Papa John’s hired former McDonald’s veteran Jim Norberg last year to be chief of restaurant operations, and Norberg has been working to find strategies to help franchisees run their locations.

One strategy involves a new piece of equipment. The company late last year tested a new dough spinner inside of its company restaurants that handles about 80% of the labor involved in flattening and stretching out pizza dough. The chain is rolling it out to company restaurants this year.

“That in and of itself improves productivity,” Lynch said, nothing that it reduces the time it takes to prepare a pizza by 30 to 40 seconds. It also improves consistency. “There can be a fairly large degree of variability depending on the level of skill people have in stretching out dough,” Lynch said.

He said the spinner can enable Papa John’s to use less-skilled people to make pizzas.

Indeed, Lynch said the strategies aren’t about reducing the number of people it takes to run one of Papa John’s restaurants, but rather ensuring that pizzas are made more quickly and that drivers can focus on deliveries.

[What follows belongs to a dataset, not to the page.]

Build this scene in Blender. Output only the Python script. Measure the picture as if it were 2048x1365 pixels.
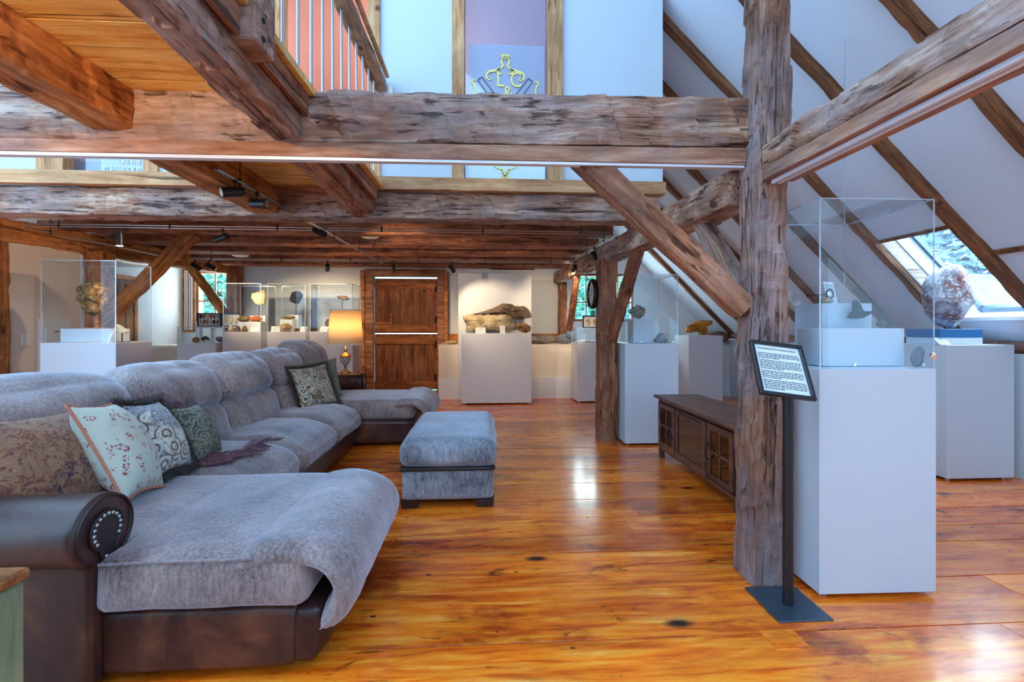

“It’s not really a function of taking labor out of the restaurant,” Lynch said. “It improves our ability to reallocate labor to some of the challenges we have—primarily driving—and to be able to improve our throughput during busier times.”

Papa John’s, like a number of delivery chains, has struggled to find enough drivers to staff its restaurants. That has slowed service times and contributed to its sales declines over the past couple of years.

By relieving drivers of answering phones, Papa John’s believes it can improve delivery times. At the same time, it believes that by ensuring phones get answered during busy times, it won’t lose as many customers.

“When we get busy, calls back up,” Lynch said. “We may have three or four orders on hold. There’s a lot of dropped calls. Those are entire orders that go away. This eliminates the whole thing. We never have a dropped call, because every call goes directly into the call center and gets answered immediately.”